Pictures are not part of the copy. Give again exactly the lines from the one with "Reconstruct this image" to the one with "SC.camera = cam", inclusive.

→ Records supplied

■ ■ ■ ■ ■

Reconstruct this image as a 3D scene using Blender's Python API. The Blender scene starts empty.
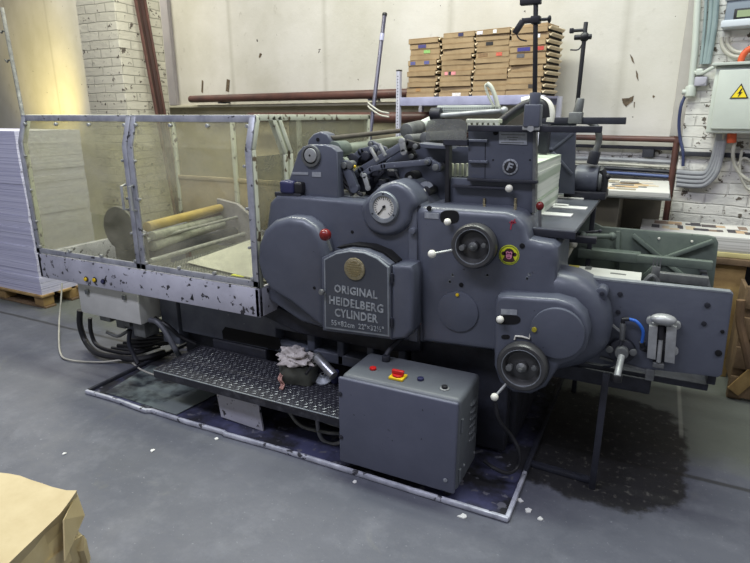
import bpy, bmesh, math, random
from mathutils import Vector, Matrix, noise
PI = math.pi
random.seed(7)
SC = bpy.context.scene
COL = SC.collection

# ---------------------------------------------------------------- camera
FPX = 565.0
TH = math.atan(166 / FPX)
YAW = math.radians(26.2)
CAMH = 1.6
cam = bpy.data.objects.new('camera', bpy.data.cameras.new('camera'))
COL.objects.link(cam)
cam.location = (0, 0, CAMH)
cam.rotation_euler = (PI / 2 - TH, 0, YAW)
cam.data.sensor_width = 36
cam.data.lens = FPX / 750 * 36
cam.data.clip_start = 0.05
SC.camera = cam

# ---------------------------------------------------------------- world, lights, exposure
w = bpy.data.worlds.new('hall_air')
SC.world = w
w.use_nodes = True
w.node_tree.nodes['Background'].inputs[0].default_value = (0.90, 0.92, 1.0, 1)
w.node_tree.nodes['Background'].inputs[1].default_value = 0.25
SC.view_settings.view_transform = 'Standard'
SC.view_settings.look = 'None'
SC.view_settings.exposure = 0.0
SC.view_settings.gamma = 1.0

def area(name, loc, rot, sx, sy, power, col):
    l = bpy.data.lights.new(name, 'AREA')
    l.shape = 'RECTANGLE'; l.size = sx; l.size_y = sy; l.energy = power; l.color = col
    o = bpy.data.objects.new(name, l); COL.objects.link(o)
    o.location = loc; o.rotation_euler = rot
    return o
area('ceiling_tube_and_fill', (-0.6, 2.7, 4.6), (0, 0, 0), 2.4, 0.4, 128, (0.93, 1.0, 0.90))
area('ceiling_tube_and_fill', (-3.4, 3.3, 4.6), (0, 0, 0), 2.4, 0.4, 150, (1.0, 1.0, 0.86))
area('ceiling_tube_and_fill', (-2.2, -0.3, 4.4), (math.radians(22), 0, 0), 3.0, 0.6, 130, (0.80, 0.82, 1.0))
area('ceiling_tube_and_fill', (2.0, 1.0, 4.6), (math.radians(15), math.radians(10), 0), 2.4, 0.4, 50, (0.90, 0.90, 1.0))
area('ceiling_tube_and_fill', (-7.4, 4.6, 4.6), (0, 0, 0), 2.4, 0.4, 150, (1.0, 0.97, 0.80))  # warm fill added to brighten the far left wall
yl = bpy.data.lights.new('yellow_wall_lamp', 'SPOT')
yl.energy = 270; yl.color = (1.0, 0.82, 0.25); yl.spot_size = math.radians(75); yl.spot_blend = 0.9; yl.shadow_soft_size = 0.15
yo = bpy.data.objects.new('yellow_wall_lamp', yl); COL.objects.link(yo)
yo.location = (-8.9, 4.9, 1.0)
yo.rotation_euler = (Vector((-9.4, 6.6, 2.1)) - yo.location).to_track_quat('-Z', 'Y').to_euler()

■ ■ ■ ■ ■

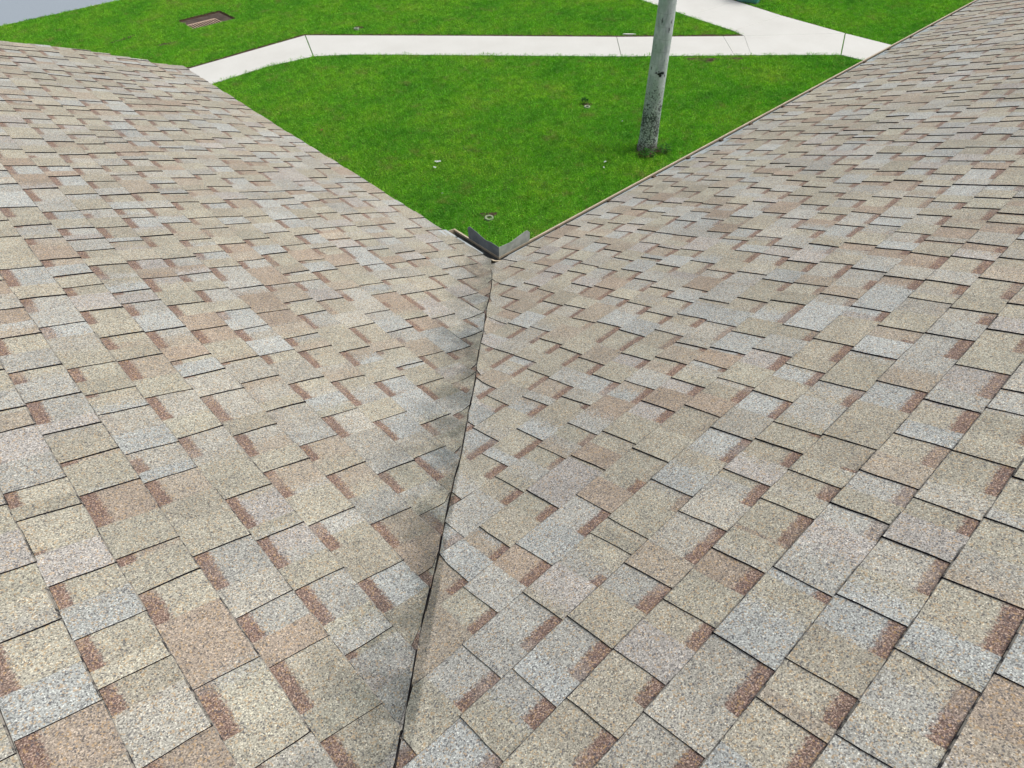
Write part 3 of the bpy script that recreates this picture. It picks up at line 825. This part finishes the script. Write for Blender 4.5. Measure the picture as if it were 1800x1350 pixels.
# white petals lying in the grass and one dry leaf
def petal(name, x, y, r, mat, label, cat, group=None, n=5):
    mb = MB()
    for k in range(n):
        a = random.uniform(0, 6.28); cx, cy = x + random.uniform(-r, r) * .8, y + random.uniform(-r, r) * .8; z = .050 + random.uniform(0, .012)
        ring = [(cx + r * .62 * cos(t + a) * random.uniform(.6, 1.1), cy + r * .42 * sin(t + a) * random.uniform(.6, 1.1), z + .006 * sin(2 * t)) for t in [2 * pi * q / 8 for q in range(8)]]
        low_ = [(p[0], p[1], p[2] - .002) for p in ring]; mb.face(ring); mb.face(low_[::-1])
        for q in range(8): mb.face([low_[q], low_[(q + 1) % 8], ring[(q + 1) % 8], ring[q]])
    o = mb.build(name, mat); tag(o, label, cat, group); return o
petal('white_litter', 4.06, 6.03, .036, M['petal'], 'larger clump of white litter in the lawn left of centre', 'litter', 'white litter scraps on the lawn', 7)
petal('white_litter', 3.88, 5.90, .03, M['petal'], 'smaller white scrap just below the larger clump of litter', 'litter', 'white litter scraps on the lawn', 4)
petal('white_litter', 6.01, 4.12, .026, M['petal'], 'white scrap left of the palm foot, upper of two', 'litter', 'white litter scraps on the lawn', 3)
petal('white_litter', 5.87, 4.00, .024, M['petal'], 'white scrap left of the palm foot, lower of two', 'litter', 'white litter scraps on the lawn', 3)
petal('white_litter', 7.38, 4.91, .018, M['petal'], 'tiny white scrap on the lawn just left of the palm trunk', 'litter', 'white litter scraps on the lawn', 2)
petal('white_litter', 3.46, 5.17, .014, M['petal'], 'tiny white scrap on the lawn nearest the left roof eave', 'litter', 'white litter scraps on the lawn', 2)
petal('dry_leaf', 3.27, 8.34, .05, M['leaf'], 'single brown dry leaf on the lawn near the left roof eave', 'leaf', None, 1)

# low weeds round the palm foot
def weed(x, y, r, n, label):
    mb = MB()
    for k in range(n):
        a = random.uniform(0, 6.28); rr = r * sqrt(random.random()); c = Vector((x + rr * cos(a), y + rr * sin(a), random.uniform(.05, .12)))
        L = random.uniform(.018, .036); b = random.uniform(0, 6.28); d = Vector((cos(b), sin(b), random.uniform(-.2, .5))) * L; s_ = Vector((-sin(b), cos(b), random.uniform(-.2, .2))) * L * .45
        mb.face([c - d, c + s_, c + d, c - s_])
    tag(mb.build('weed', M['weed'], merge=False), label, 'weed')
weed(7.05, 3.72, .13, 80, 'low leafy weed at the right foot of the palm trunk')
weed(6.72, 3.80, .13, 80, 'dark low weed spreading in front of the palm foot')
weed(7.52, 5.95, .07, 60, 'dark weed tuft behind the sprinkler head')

■ ■ ■ ■ ■

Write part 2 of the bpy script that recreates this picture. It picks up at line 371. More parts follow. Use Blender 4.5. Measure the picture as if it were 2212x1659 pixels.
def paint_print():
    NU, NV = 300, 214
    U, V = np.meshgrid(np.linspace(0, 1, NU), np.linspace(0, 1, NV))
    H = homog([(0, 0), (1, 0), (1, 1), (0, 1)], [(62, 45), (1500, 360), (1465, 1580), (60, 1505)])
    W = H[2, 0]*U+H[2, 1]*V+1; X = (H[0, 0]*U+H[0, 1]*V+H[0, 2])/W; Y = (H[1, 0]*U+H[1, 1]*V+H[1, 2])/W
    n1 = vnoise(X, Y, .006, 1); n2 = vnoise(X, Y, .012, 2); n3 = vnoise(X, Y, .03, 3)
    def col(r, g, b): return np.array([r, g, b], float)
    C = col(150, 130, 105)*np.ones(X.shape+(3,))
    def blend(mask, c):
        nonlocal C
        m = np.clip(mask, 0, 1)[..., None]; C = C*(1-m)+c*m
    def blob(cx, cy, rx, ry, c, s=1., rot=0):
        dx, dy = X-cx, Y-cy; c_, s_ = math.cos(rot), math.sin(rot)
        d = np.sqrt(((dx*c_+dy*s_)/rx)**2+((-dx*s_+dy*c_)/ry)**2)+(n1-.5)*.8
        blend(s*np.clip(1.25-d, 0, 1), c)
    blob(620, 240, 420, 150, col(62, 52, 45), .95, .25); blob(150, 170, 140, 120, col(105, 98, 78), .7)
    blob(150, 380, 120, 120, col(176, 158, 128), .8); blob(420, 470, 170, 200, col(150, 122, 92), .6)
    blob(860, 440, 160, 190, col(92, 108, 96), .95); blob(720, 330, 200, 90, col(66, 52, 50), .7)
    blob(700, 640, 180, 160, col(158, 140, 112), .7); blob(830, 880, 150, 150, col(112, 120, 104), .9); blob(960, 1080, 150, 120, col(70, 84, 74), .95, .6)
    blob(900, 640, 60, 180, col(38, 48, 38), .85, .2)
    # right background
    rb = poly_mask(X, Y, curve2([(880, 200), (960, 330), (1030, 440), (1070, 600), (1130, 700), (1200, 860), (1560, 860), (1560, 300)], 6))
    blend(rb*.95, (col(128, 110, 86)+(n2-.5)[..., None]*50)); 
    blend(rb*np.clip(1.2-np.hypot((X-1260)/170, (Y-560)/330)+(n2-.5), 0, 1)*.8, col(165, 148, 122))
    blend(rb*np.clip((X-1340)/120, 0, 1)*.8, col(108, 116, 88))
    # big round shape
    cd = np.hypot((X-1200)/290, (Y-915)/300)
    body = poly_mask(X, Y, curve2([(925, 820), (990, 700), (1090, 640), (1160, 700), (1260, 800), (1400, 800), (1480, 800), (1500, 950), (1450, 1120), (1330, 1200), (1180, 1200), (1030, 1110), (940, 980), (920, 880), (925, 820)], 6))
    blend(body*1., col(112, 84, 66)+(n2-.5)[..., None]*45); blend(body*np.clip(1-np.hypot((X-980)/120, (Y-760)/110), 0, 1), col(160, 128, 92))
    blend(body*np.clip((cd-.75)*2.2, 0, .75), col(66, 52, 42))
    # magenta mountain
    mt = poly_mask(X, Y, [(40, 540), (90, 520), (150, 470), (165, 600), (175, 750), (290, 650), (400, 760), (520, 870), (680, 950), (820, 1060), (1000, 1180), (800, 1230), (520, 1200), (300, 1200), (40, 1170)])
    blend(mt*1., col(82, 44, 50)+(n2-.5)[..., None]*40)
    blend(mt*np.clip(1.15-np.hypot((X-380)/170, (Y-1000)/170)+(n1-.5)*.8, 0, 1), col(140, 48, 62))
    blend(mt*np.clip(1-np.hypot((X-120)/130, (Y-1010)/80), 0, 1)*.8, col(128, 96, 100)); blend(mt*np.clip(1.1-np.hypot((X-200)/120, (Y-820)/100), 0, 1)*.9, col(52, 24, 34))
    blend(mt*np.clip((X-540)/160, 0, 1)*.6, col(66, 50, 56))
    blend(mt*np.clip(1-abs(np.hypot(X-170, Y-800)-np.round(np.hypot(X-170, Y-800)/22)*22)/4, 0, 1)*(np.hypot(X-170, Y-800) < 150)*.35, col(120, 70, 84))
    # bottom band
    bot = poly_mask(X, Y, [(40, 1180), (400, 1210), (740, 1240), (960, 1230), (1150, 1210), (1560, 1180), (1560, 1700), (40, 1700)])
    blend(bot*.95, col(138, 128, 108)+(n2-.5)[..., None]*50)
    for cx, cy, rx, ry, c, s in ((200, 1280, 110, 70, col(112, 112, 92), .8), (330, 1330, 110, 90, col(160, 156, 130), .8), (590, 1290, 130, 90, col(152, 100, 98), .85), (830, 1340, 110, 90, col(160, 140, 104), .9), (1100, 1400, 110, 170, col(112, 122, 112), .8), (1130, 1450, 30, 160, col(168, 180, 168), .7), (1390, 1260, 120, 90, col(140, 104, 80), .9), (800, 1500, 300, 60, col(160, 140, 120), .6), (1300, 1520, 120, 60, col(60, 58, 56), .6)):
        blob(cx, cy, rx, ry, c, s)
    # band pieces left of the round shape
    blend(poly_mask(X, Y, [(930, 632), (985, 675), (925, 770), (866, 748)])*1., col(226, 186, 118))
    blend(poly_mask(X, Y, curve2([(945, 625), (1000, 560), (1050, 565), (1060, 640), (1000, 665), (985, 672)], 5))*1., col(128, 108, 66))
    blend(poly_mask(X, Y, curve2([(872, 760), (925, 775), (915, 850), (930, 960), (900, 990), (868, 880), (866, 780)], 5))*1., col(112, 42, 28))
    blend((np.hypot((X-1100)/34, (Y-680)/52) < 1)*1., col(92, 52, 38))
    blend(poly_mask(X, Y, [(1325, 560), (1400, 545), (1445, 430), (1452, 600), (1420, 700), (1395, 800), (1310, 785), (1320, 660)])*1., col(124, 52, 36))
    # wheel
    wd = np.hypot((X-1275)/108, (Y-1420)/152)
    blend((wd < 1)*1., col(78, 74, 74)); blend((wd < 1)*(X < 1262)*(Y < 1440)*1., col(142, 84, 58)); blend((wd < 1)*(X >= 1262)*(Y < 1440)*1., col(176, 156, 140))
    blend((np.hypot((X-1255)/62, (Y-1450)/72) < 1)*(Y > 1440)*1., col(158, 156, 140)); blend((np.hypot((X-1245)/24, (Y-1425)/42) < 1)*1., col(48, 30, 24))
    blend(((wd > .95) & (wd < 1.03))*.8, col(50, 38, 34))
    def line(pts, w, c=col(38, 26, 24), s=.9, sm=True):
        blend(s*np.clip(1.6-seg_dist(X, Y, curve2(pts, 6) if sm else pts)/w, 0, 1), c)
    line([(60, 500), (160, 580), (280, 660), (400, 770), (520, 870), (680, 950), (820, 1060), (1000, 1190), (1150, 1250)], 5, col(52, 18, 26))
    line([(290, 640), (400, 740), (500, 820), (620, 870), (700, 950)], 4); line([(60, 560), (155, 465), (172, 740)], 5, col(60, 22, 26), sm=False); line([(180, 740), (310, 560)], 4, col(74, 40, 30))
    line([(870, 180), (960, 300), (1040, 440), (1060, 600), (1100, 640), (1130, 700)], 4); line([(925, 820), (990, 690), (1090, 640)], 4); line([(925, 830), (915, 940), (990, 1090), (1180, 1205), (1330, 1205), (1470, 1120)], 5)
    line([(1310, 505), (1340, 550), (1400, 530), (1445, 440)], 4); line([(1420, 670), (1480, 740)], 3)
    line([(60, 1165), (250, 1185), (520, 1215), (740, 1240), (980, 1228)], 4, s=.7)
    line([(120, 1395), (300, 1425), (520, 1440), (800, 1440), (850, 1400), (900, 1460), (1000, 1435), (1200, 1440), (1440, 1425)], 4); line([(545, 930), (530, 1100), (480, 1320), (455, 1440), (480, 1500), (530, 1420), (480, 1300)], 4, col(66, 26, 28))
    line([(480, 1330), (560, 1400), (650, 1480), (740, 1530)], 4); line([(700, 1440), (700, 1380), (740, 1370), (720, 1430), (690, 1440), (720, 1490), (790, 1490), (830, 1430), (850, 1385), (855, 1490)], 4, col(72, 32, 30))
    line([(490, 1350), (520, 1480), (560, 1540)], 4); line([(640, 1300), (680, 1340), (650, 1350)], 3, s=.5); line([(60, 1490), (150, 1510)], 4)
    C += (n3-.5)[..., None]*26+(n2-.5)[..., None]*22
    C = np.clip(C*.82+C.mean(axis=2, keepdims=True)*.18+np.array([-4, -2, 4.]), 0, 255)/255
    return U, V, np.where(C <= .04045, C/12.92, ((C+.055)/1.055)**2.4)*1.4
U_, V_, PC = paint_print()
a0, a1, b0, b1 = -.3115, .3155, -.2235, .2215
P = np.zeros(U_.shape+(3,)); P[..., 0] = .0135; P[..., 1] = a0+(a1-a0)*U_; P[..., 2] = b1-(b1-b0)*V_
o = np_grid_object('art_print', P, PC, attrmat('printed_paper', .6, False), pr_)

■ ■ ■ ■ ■

→ Response for this exercise
Reconstruct this image as a 3D scene using Blender's Python API. The Blender scene starts empty.
import bpy, bmesh, math, random
from mathutils import Vector, Matrix, noise
PI = math.pi
random.seed(7)
SC = bpy.context.scene
COL = SC.collection

# ---------------------------------------------------------------- camera
FPX = 565.0
TH = math.atan(166 / FPX)
YAW = math.radians(26.2)
CAMH = 1.6
cam = bpy.data.objects.new('camera', bpy.data.cameras.new('camera'))
COL.objects.link(cam)
cam.location = (0, 0, CAMH)
cam.rotation_euler = (PI / 2 - TH, 0, YAW)
cam.data.sensor_width = 36
cam.data.lens = FPX / 750 * 36
cam.data.clip_start = 0.05
SC.camera = cam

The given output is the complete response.